Task statement:
Write every line out verbatim and omit the pictures.

####

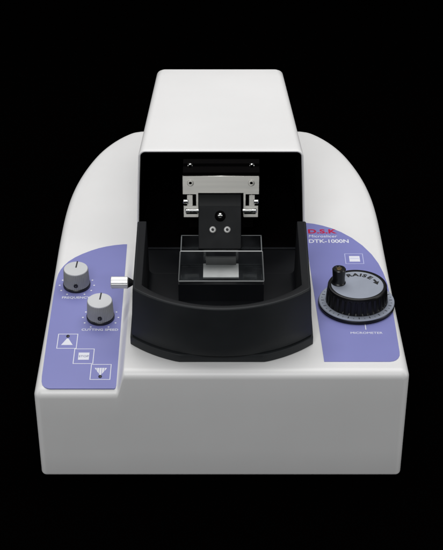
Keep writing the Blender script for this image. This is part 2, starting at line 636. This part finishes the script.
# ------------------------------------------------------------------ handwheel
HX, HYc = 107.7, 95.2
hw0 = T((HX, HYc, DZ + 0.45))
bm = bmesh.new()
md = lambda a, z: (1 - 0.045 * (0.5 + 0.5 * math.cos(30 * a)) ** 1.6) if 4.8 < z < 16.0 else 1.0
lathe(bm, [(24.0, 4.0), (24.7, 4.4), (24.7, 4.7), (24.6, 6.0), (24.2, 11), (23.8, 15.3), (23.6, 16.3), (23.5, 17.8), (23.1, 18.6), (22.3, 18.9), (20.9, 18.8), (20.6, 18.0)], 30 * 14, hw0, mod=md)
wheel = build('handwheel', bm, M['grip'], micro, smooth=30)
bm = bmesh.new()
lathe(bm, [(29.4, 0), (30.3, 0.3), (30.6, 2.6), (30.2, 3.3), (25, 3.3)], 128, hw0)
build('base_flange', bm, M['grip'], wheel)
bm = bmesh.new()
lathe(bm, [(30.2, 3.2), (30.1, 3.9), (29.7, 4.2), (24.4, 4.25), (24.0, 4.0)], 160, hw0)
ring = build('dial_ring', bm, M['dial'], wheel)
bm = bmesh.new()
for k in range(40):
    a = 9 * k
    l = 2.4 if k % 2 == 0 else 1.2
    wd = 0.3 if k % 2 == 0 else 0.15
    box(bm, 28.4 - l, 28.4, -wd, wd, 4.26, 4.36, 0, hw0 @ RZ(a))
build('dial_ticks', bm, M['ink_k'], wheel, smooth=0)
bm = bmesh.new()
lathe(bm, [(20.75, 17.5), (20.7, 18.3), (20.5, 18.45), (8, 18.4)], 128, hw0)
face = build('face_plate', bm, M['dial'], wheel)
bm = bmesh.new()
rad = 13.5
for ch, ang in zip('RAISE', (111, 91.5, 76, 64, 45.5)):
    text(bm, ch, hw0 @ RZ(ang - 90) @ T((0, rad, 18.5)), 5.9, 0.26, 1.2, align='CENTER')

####

The result:
Keep writing the Blender script for this image. This is part 2, starting at line 636. This part finishes the script.
# ------------------------------------------------------------------ handwheel
HX, HYc = 107.7, 95.2
hw0 = T((HX, HYc, DZ + 0.45))
bm = bmesh.new()
md = lambda a, z: (1 - 0.045 * (0.5 + 0.5 * math.cos(30 * a)) ** 1.6) if 4.8 < z < 16.0 else 1.0
lathe(bm, [(24.0, 4.0), (24.7, 4.4), (24.7, 4.7), (24.6, 6.0), (24.2, 11), (23.8, 15.3), (23.6, 16.3), (23.5, 17.8), (23.1, 18.6), (22.3, 18.9), (20.9, 18.8), (20.6, 18.0)], 30 * 14, hw0, mod=md)
wheel = build('handwheel', bm, M['grip'], micro, smooth=30)
bm = bmesh.new()
lathe(bm, [(29.4, 0), (30.3, 0.3), (30.6, 2.6), (30.2, 3.3), (25, 3.3)], 128, hw0)
build('base_flange', bm, M['grip'], wheel)
bm = bmesh.new()
lathe(bm, [(30.2, 3.2), (30.1, 3.9), (29.7, 4.2), (24.4, 4.25), (24.0, 4.0)], 160, hw0)
ring = build('dial_ring', bm, M['dial'], wheel)
bm = bmesh.new()
for k in range(40):
    a = 9 * k
    l = 2.4 if k % 2 == 0 else 1.2
    wd = 0.3 if k % 2 == 0 else 0.15
    box(bm, 28.4 - l, 28.4, -wd, wd, 4.26, 4.36, 0, hw0 @ RZ(a))
build('dial_ticks', bm, M['ink_k'], wheel, smooth=0)
bm = bmesh.new()
lathe(bm, [(20.75, 17.5), (20.7, 18.3), (20.5, 18.45), (8, 18.4)], 128, hw0)
face = build('face_plate', bm, M['dial'], wheel)
bm = bmesh.new()
rad = 13.5
for ch, ang in zip('RAISE', (111, 91.5, 76, 64, 45.5)):
    text(bm, ch, hw0 @ RZ(ang - 90) @ T((0, rad, 18.5)), 5.9, 0.26, 1.2, align='CENTER')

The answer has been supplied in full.